← Back to context

Comment by Retric

11 days ago

Nobody is talking about handing out 200k of training upfront. Individual 1-8 week training courses don’t actually cost that much to operate internally and generally allow someone to do something very specific and useful. There’s plenty of ways to boost short term retention like a bonus after 1 year of service.

50+k of training over a 40 year career requires salary bumps for retention, but the first set of training should have paid for itself before you’re offering the next.

> Nobody is talking about handing out 200k of training upfront.

Why not?

> 50k of training over a 40 year career requires salary bumps for retention, but is hardly a major risk.
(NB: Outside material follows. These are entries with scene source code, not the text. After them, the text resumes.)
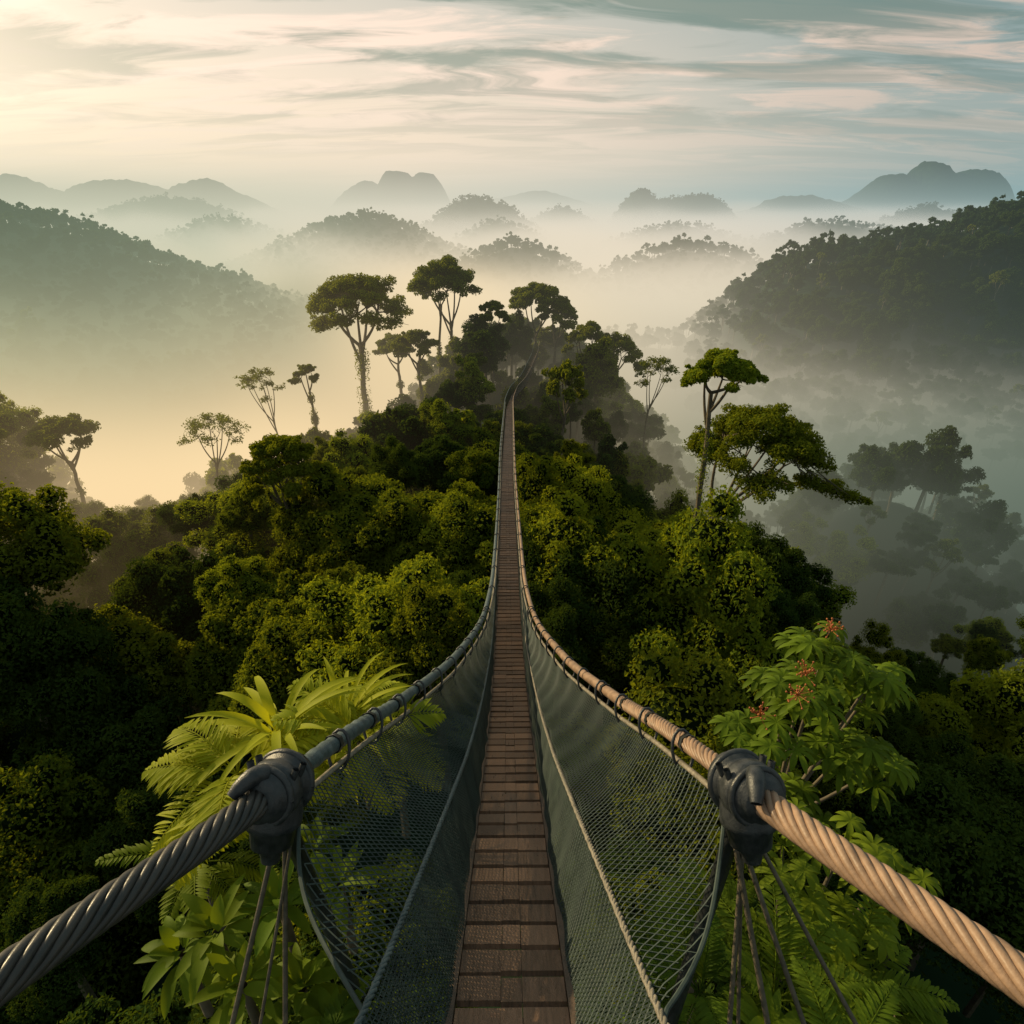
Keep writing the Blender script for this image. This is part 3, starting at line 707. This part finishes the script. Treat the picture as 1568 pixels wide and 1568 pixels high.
w = bpy.data.worlds.new('World'); scene.world = w; w.use_nodes = True; t = NT(w.node_tree)
sky = t.n('ShaderNodeTexSky', dict(sky_type='NISHITA', sun_disc=False, sun_elevation=EL, sun_rotation=AZ % (2 * math.pi), air_density=1.4, dust_density=3.0))
g = t.n('ShaderNodeTexCoord').outputs['Generated']; sx_, sy_, sz_ = t.n('ShaderNodeSeparateXYZ', None, i0=g).outputs
za = t.m('MAXIMUM', sz_, 0.0)
AW = math.radians(-52)
toward = t.n('ShaderNodeVectorMath', dict(operation='DOT_PRODUCT'), i0=g, i1=(math.sin(AW), math.cos(AW), 0)).outputs['Value']
warm = t.mr(toward, .0, .95, 0, 1, True)
hor = t.mix(warm, (.38, .45, .44), (1.30, 1.0, .77))
zen = t.mix(warm, (.12, .27, .31), (.38, .48, .46))
base = t.mix(t.mr(za, .0, .42, 0, 1, True), hor, zen)
base = t.mix(.10, base, t.mix(1.0, sky.outputs[0], (.10, .10, .10), 'MULTIPLY'))
den = t.m('ADD', za, .10); px = t.m('DIVIDE', sx_, den); py = t.m('DIVIDE', sy_, den)
cv = t.n('ShaderNodeCombineXYZ', None, i0=px, i1=py).outputs[0]
mp = t.n('ShaderNodeMapping', None, Vector=cv, Rotation=(0, 0, math.radians(14)), Scale=(.50, 1.35, 1)).outputs[0]
wp = t.n('ShaderNodeTexNoise', None, Vector=mp, Scale=1.0, Detail=2.0)
wv = t.n('ShaderNodeVectorMath', dict(operation='MULTIPLY_ADD'), i0=wp.outputs[1], i1=(1.1, 1.1, 0), i2=mp).outputs[0]
n1 = t.noise(wv, 1.6, 8, .62, .25)
n2 = t.noise(t.n('ShaderNodeVectorMath', dict(operation='ADD'), i0=wv, i1=(7.3, 2.1, 0)).outputs[0], 1.0, 8, .6, .3)
lit = t.mix(warm, (.66, .54, .46), (1.15, .91, .74))
drk = t.mix(warm, (.15, .24, .23), (.27, .34, .28))
c = t.mix(t.m('MULTIPLY', t.mr(n1, .45, .58, 0, 1, True), t.mr(za, .02, .13, .2, 1)), base, lit)
c = t.mix(t.m('MULTIPLY', t.mr(n2, .455, .585, 0, .92, True), t.mr(za, .04, .19, .08, 1)), c, drk)
GA = math.radians(-47)
gl = t.n('ShaderNodeVectorMath', dict(operation='DOT_PRODUCT'), i0=g, i1=(math.sin(GA) * .99, math.cos(GA) * .99, .12)).outputs['Value']
gl = t.m('MULTIPLY', t.m('POWER', t.m('MAXIMUM', gl, 0.0), 22.), .75)
c = t.mix(gl, c, (1.7, 1.35, 1.0))
c = t.mix(t.mr(sz_, -.02, 0, 1, 0), c, (.12, .13, .10))
c = t.mix(1.0, c, (10, 10, 10), 'MULTIPLY')
bg = t.n('ShaderNodeBackground', None, Color=c, Strength=.1)
t.t.links.new(bg.outputs[0], t.n('ShaderNodeOutputWorld').inputs[0])

cam = bpy.data.cameras.new('camera'); cam.sensor_width = 36; cam.lens = 36 * 934 / 1568; cam.clip_end = 12000; cam.clip_start = .05
co = bpy.data.objects.new('camera', cam); co.rotation_euler = (math.radians(90 - 27.4), 0, 0); LINK.objects.link(co); scene.camera = co
scene.view_settings.view_transform = 'Standard'; scene.view_settings.look = 'None'; scene.view_settings.exposure = 0
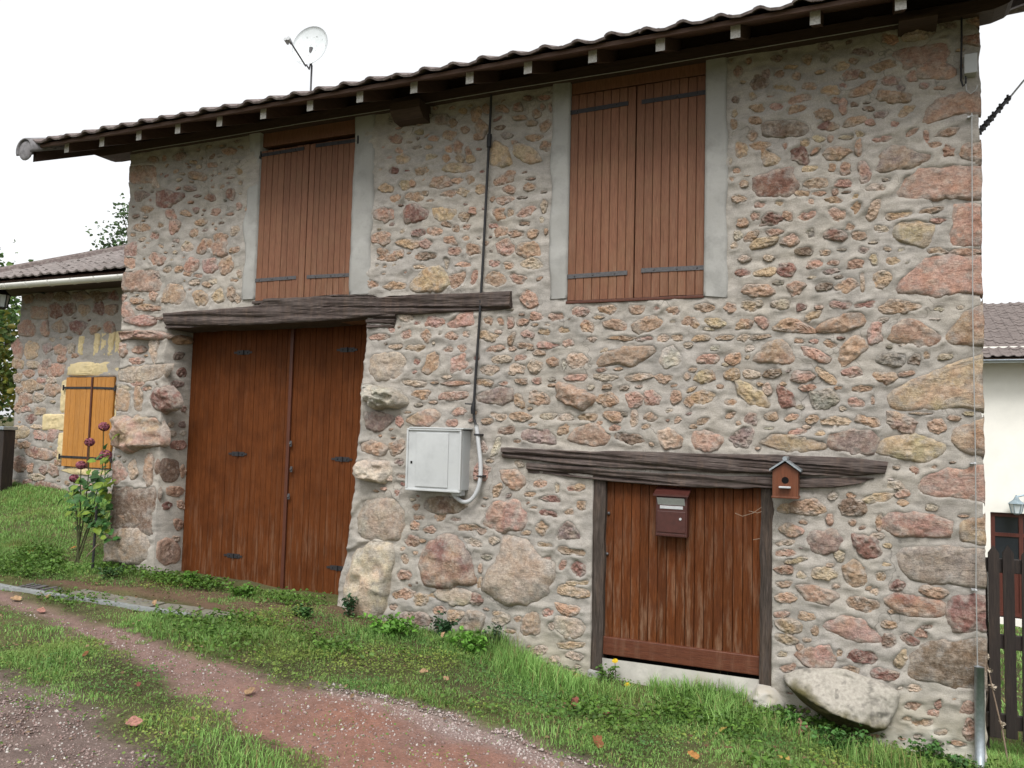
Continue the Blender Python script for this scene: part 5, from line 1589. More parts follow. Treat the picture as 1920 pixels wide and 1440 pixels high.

"Pay 50k for training and then pay a salary bump" is more expensive than "just pay a salary bump to the person the competitor was a sucker enough to pay 50k to train", so how does that work?

  • > is more expensive than

    Nope. Keeping the same person for 40 years saves far more than 50k of onboarding costs over that timeframe. Employee churn is really expensive but if it’s not coming out of your budget middle management doesn’t care.

    Companies do all kinds of objectively dumb things due to poor incentives.

    • > Keeping the same person for 40 years saves far more than 50k of onboarding costs over that timeframe. Employee churn is really expensive but if it’s not coming out of your budget middle management doesn’t care.

      How does that change the number from the perspective of the employee?

      The problem is not how to get an employee to stay for 40 years. The problem is, the employee who has just received $50k in training will take whichever job pays more, so the employer who paid the $50k has to offer the same salary as the one who didn't. And then who is going to pay the $50k when they could get the employee that someone else paid the money to train, for the same salary?